Rows from a 3D scene dataset
+ + + +

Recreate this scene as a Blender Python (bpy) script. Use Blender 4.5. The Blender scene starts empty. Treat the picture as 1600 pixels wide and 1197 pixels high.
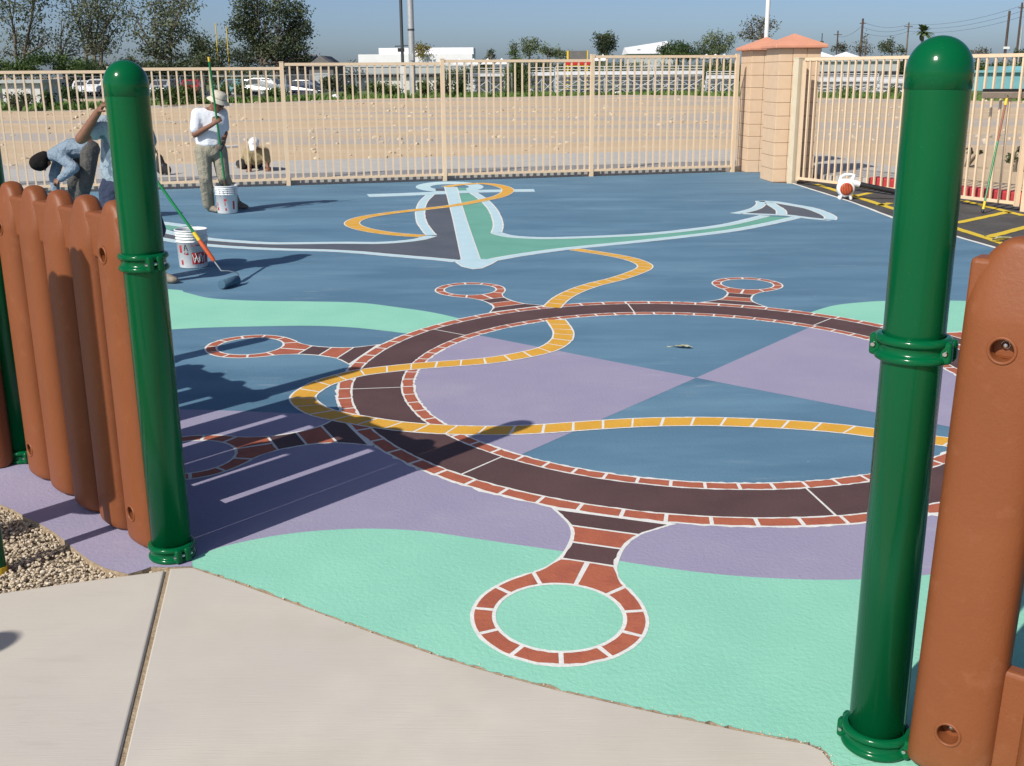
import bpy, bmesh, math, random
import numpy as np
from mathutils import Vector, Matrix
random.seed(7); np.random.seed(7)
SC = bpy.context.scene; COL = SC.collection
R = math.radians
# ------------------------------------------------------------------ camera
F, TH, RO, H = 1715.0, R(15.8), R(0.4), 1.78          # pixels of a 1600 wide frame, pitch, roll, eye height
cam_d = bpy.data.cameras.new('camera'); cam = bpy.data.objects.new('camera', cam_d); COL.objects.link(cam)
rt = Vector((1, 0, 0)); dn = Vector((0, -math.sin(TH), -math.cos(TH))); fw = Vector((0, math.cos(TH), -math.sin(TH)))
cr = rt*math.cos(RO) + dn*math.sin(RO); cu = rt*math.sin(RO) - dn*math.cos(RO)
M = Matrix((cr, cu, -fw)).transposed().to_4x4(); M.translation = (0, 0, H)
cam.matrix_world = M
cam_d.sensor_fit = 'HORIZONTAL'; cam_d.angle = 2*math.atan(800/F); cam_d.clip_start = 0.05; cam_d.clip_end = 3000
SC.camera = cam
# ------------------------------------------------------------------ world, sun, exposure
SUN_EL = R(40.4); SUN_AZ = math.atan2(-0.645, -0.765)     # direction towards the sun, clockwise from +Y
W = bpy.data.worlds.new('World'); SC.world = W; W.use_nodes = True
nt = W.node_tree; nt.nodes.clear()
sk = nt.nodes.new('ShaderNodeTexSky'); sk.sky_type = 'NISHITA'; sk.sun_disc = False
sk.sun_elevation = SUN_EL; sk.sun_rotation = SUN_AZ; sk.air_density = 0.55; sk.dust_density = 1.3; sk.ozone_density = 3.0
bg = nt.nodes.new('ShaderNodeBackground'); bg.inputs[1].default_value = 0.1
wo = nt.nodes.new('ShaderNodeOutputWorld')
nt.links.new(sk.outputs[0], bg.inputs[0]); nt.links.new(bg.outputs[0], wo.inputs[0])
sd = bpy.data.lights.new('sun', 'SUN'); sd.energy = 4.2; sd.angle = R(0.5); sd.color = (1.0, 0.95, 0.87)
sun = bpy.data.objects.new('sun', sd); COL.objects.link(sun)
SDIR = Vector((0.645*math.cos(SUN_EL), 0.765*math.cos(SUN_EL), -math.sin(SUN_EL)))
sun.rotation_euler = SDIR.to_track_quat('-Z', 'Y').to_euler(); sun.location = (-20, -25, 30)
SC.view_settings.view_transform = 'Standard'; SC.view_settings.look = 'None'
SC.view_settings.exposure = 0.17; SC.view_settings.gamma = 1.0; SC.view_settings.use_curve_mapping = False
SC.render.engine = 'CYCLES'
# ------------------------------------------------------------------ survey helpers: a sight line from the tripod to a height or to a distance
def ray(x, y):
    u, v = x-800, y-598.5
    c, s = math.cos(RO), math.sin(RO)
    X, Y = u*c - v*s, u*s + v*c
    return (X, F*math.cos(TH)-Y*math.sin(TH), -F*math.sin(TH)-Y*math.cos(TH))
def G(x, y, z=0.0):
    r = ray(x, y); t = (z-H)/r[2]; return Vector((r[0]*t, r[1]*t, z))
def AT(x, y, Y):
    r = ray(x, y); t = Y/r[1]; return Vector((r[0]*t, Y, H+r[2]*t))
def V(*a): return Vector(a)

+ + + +

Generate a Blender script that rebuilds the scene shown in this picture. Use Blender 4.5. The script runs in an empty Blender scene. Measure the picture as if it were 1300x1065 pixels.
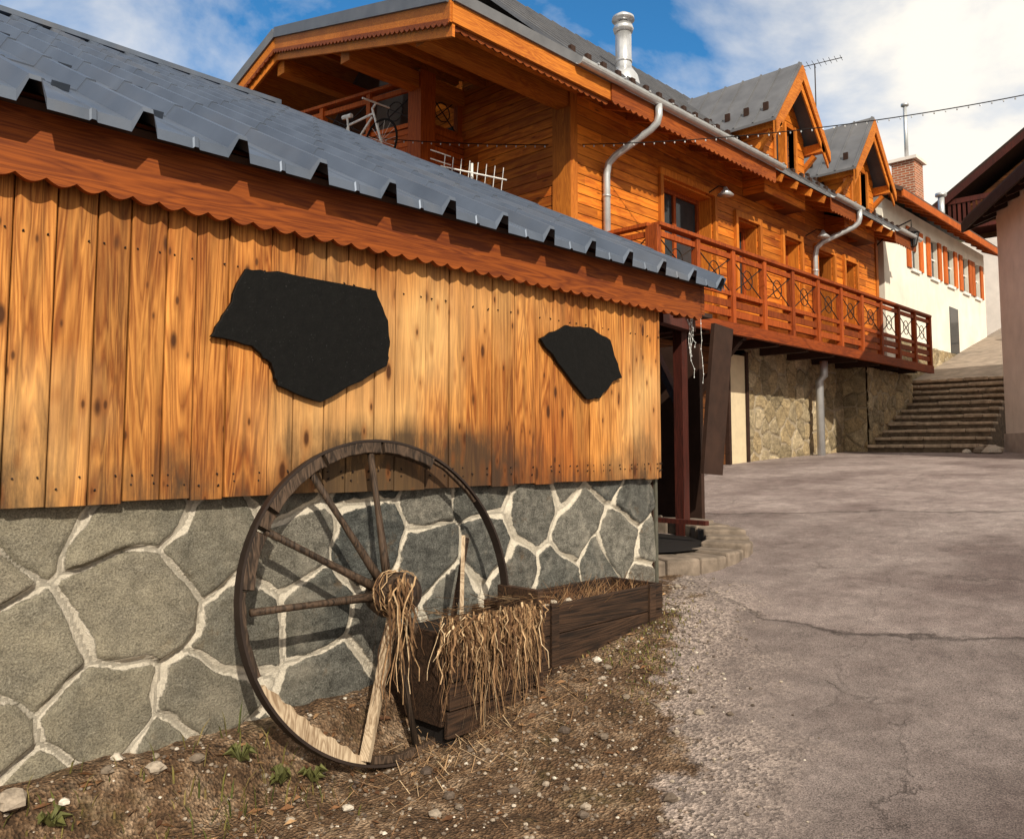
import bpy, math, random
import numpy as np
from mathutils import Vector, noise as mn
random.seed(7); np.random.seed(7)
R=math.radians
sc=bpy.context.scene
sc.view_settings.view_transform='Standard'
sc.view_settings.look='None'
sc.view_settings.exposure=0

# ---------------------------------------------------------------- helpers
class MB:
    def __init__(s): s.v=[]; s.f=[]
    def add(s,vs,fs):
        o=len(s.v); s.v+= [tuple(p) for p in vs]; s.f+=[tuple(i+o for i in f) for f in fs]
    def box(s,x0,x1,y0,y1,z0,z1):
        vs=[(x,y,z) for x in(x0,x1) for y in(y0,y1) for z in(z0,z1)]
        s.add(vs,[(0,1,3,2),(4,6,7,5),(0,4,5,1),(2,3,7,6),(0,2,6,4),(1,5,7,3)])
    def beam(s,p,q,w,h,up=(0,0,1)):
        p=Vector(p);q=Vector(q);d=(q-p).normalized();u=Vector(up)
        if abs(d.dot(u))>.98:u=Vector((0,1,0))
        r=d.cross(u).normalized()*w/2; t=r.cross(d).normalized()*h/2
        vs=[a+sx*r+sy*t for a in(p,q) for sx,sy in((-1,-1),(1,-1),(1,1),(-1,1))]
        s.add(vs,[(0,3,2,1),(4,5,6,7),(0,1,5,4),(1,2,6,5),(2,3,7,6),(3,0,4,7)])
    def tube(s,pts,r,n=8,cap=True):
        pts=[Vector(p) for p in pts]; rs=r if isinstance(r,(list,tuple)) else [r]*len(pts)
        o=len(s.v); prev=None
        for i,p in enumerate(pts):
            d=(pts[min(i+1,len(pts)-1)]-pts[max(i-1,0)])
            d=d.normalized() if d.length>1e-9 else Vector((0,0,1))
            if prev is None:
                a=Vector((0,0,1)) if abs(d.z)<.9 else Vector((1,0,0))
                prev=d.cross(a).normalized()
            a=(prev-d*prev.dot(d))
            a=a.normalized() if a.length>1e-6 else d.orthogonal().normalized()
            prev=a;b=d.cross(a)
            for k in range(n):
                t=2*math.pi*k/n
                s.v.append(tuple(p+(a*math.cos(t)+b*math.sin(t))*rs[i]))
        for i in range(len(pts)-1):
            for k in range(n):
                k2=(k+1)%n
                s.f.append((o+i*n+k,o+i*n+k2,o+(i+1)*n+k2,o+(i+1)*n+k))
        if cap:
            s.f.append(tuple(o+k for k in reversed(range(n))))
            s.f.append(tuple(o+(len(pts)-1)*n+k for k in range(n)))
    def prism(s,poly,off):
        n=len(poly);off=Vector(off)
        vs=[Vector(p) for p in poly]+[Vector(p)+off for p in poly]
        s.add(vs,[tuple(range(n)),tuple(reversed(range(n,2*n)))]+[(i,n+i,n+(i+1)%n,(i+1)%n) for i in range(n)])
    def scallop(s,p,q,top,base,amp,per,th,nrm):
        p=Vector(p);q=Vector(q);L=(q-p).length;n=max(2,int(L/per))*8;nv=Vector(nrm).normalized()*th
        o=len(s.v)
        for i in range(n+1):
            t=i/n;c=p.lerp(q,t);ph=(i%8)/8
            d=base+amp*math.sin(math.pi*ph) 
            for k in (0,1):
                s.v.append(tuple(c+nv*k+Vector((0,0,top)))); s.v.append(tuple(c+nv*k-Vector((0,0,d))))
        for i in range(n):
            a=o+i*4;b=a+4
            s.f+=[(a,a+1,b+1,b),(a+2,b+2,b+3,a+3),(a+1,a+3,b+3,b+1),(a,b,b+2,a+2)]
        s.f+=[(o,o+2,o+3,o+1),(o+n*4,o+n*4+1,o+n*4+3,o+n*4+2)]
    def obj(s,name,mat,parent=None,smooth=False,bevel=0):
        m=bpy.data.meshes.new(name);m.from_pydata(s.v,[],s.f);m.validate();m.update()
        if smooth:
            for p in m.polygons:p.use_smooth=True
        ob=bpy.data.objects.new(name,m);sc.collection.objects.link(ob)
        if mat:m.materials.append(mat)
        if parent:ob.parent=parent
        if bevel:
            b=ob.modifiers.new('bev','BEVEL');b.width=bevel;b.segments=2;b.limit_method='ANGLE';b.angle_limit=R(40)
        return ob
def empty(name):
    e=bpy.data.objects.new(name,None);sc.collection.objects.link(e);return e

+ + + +

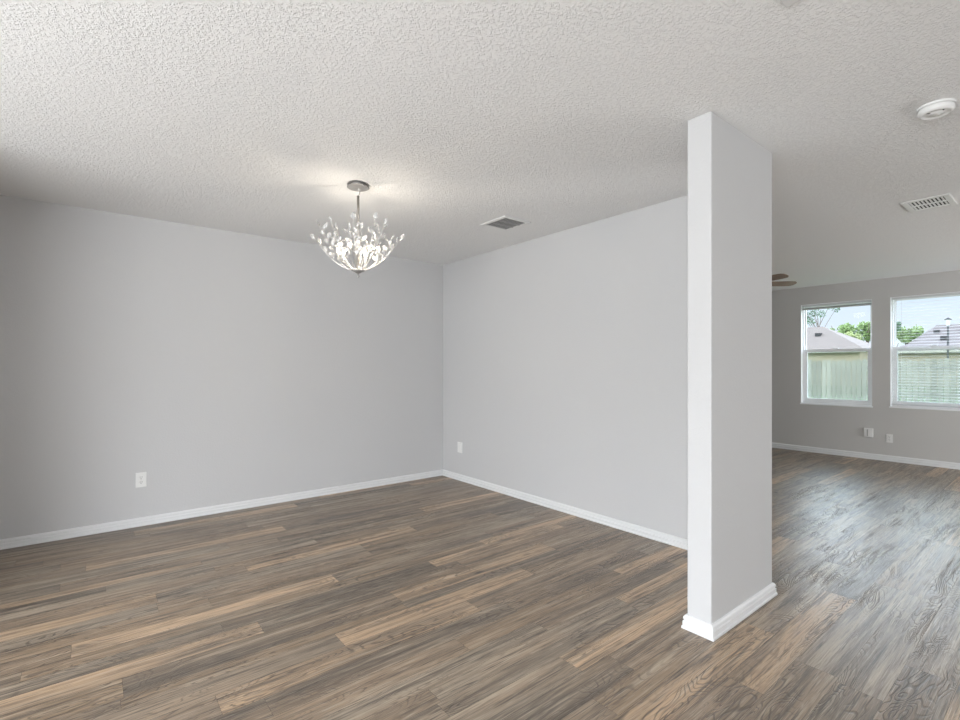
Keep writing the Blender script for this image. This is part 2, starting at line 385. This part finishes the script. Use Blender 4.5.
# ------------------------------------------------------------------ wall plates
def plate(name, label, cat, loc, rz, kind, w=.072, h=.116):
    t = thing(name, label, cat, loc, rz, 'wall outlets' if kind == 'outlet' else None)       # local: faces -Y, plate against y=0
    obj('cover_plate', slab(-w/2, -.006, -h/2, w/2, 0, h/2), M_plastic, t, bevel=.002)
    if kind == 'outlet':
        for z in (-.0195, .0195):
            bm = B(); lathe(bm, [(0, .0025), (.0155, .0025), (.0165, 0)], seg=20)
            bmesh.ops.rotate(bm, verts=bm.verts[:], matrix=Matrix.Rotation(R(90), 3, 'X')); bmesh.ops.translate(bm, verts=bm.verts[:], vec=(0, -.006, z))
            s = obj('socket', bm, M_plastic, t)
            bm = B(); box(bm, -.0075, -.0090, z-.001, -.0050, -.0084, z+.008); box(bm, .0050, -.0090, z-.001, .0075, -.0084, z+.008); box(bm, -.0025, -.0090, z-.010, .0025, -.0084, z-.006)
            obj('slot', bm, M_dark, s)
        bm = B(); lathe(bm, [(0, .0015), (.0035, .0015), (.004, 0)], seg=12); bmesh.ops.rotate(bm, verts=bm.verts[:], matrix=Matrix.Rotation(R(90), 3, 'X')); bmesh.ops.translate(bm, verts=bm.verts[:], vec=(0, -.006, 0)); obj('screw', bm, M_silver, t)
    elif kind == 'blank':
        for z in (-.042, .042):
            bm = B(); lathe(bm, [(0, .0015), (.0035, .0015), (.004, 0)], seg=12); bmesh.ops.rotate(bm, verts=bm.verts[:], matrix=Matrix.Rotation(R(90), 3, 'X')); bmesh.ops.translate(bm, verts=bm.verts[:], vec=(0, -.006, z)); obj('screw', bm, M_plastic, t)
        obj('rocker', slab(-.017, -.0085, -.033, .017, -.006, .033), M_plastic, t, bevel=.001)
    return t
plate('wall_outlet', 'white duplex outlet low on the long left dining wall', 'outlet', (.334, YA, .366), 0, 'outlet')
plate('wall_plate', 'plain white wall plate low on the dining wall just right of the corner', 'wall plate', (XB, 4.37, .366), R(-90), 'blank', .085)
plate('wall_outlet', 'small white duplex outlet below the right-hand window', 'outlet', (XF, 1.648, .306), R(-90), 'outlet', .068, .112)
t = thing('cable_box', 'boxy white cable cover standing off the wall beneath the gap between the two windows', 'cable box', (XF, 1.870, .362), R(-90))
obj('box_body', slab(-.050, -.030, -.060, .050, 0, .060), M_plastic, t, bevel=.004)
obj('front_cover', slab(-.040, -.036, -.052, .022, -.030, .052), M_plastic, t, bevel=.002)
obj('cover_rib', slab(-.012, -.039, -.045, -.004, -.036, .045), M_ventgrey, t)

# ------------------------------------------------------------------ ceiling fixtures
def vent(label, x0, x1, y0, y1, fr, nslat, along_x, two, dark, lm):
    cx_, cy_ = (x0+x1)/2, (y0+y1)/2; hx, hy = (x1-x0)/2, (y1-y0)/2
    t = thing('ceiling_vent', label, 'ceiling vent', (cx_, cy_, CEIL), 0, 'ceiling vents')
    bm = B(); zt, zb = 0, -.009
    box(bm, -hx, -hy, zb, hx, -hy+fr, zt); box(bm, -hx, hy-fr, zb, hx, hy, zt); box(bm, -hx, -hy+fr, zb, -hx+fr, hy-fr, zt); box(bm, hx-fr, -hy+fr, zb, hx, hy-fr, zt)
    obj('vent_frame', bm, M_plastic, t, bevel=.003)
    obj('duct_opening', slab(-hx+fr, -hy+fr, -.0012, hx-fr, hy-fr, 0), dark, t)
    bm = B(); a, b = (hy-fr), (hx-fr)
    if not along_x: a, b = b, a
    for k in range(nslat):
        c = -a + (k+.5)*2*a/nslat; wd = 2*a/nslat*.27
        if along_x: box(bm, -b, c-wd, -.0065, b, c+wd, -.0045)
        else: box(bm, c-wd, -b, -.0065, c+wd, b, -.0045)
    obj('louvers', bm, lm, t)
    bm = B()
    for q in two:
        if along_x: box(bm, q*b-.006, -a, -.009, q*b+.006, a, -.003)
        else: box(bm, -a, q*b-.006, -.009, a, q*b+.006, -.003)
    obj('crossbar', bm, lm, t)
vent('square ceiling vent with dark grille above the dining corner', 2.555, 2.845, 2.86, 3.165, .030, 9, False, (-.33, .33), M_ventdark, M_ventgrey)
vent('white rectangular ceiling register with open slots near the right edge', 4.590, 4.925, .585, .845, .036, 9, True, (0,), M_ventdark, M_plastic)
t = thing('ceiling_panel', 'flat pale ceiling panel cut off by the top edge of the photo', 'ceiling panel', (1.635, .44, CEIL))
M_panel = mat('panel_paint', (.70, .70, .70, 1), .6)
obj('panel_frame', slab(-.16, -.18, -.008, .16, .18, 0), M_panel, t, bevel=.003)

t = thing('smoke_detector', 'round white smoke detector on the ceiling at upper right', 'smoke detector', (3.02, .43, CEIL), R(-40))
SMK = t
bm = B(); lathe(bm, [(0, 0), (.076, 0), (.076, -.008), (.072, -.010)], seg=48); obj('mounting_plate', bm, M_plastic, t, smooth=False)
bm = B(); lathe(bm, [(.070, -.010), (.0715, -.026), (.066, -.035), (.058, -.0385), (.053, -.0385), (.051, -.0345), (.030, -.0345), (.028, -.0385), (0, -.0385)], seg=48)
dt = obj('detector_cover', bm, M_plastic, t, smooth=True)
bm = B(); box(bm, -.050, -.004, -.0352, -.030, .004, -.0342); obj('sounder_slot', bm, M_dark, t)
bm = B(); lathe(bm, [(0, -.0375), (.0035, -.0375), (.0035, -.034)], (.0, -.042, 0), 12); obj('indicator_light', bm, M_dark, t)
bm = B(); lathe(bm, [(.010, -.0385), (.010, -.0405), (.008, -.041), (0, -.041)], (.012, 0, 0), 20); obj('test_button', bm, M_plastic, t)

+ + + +

▸ **WORK TO BE COMPLETED**
Copy only the lines above from the one containing "Generate a Blender" through the one containing "sc.view_settings.exposure=0", both included. Leave out the pictures.

▸ **ANSWER TO THE PROBLEM**
Generate a Blender script that rebuilds the scene shown in this picture. Use Blender 4.5. The script runs in an empty Blender scene. Measure the picture as if it were 1300x1065 pixels.
import bpy, math, random
import numpy as np
from mathutils import Vector, noise as mn
random.seed(7); np.random.seed(7)
R=math.radians
sc=bpy.context.scene
sc.view_settings.view_transform='Standard'
sc.view_settings.look='None'
sc.view_settings.exposure=0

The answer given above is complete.